Mam problemy w domu od zawsze, kłóce się z rodzicami, nie mozemy sie dogadać. Ciągle mają do mnie pretensje, nie pozwalają mi nigdzie wychodzić i wyjezdzac bo pożądane dziewczyny siedza w domu itp. Nie pozwalaja mi zapraszac znajomych bo wiekszosci nie lubia i robia wielkie afery jak do kogos ide.
Dodam, ze studiuje na 4 roku i pracuje na 3/4 etatu.
Przez ten stress w domu rozchorowalam sie i przez 3 lata mialam depresje i nerwice. Jakoś udało mi sie wyjsc z tego bagna. Teraz znowu sie ciagle kłócą wyzywaja na mnie (obwiniaja mnie za cale zlo) i zaczelam sie kompulsuwnie objadac, co za tym idzie--> ogromne wyrzuty i wymiotowanie. Juz nie daje rady w tym domu.
Czy dobrym rozwiazaniem bylaby wyprowadzka? zarabiam bardzo mało ok 1100 zl miesiac. Rodzice ciagle mi mowili, ze i tak nigdy w zyciu nic nie osiagne i ze nie dam rady. Stad moje obawy.

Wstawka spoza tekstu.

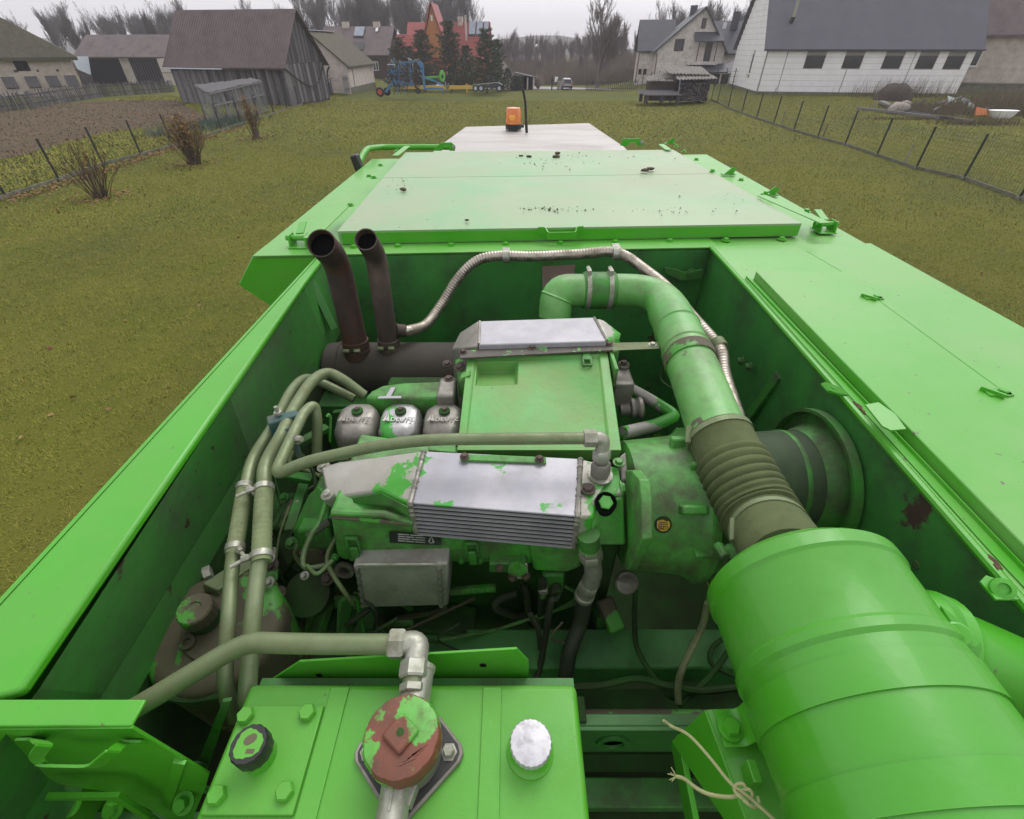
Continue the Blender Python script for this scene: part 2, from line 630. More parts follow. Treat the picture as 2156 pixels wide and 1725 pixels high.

Ale cos jakby sie we mnie przełamało. Zrozumialam, ze nie moge marnowac zycia tylko dlatego ze ich kocham i chce spełniac ich oczekiwania. Przeciez tez cos mi sie od zycia nalezy. Chcialabym zamieszkać sama ale mam obawy co do finansów. Czy zdołam sie utrzymać za 1100zl? Wynajelabym jakiś maly pokoj w mieszkaniu studenckim, albo akademik. Nie wiem juz cos robic?
W domu materialnie czuje sie bezpiecznie, mam jedzenie dach nad glowa. Ale psychicznie jestem zniszczona. Boje sie ze jak tak dalej bedzie nigdy nie bede miala odwagi zrobic tego kroku. Walczyc o siebie.
Prosze pomóżcie mi. Co byscie zrobiły?
- Dołączył: 2009-05-12
- Miasto: Rennes
- Liczba postów: 7692
20 października 2012, 15:57
Wspólczuje rodziców...
Żeby mówić własnemu dziecku ze nic nie usiągnie w życiu?
Wyprowadzaj się i pokaż im ze dasz rade żyć sama ze sobą bez ich pomocy.
20 października 2012, 16:53
Uciekaj z tego toksycznego domu !
Dasz rade !
21 października 2012, 10:38
spokojnie się za tyle utrzymasz. 400zł na jedzenie z imprezami miesięcznie schodzi, za pokój 1os. z mediami zależnie od miasta zapłacisz 400-600zł, za 2os. oczywiście mniej. ja dostaję 1000zł miesięcznie, cudem znalazłam 1os pokój za 350zł, do tego kupuję internet za 40zł, oszczędnie kupuję ale bez wyliczania kasy, starczy mi na ciuchy z lepszych sieciówek i daję radę jeszcze odkładać.